Upon entering the house from the courtyard, I first entered the former living room, which has been converted into a gallery featuring some of Kahlo’s original paintings. One painting struck me in particular – perhaps because it invoked in me the same mystery and awe that both the dance performance and the film had – a copy of the ‘The two Fridas’ painted during Kahlo and Rivera’s divorce in 1939. Like many of Kahlo’s other paintings this one is a dual self portrait of Kahlo largely believed to be an expression of her feelings at the time. The picture showed two Kahlos, one wearing traditional Mexican garments, the attire Rivera much preferred his wife to wear, the other wearing European dress. In the painting, the women are connected by a vein-like string at their necks, as well as holding each others hands. The Kahlo in the European dress has a bleeding heart, bloodstains on her dress and is holding a pair of scissors in her hands symbolising her broken marriage, while the Kahlo in the traditional Mexican dress still has an unblemished heart and holds a small frame with a portrait of Rivera, indicating her love for him. The small frame was later found in Kahlo’s belongings and is exhibited at La Casa Azul today.

A private snapshot

The various rooms in the house, such as the kitchen and both Rivera and Kahlo’s bedrooms, are kept authentic for visitors to see how the house looked when the couple lived there. Kahlo’s room is still full of her personal belongings, such as her colourful clothes and costumes, for which she became famous, as well as Colombian jewelry, her diary and paintings by friends and acquaintances. Above her bed hangs a corset which she wore in order to aide her posture and support her spine, which deteriorated after a road accident she experienced at the age of 18.

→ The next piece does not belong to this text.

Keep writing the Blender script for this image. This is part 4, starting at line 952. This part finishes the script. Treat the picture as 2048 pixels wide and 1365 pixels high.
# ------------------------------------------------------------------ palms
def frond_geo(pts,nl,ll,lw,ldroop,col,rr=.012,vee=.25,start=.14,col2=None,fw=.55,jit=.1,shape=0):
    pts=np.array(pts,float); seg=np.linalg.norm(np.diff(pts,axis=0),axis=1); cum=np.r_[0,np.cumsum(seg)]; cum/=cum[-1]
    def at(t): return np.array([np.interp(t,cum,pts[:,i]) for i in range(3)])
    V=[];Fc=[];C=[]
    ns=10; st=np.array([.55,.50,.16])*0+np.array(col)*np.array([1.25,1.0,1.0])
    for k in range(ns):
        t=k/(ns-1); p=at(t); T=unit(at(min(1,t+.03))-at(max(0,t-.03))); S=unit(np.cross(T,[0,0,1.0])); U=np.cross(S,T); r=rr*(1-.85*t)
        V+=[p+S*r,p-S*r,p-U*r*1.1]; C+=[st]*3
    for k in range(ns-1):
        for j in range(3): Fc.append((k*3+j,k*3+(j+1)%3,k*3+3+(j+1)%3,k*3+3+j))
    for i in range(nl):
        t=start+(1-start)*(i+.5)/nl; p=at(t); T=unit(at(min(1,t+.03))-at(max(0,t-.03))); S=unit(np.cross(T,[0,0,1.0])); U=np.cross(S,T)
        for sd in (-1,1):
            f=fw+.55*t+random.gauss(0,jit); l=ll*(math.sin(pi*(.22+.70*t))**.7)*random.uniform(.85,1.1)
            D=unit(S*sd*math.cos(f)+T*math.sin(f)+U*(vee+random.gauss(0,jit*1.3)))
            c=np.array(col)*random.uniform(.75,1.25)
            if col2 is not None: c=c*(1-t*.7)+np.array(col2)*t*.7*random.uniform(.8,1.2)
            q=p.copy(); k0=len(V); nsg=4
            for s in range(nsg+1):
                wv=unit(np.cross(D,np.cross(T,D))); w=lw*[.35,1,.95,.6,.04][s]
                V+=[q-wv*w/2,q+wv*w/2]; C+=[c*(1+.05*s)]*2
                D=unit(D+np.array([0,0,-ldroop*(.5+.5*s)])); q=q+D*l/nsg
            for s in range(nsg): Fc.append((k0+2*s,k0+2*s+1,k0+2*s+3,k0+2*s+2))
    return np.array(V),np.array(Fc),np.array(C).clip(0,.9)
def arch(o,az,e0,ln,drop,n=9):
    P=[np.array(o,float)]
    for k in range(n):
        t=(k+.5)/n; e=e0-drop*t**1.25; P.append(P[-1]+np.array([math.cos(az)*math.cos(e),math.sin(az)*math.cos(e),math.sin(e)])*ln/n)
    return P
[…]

At the time of her death in 1954, Kahlo was not the cultural icon she has become today; as often happens with the world’s great artists, she became famous posthumously. Kahlo’s position as part of the Mexican elite in the years after the revolution only added to her appeal and the interest in both her work and her personal life. Fuelled by her scandalous marriage to another of Mexico’s great artists, the couple represent a powerful time in Mexican art history, which affected everything from photography to local crafts and cemented folk art as part of Mexican cultural heritage.

La Casa Azul is open Tuesday to Sunday from 10am-6pm and admission is just two dollars. Coyoacán, which is a suburban area in the southwest of Mexico City was not far from W Hotel, where I was staying. The reception was kind enough to book me a taxi, but public transportation is also pretty easy and an excellent way of explore the city’s vibrant urban life. The Metrobus, a relatively new public transport bus system comprising three lines, run to Coyoacán via Line 1, while the metro line 3 stops at Coyoacán and Viveros, the latter of which is actually closer to the Frida Kahlo Museum. The taxi ride from W Hotel took only 20 minutes and cost me 15 US dollars. Coyoacán is full of cultural offerings, so the trip can be extended to visit the Trotsky Museum just a short walk away at Viena 45, and the Diego Rivera Studio Museum in neighbouring San Angel.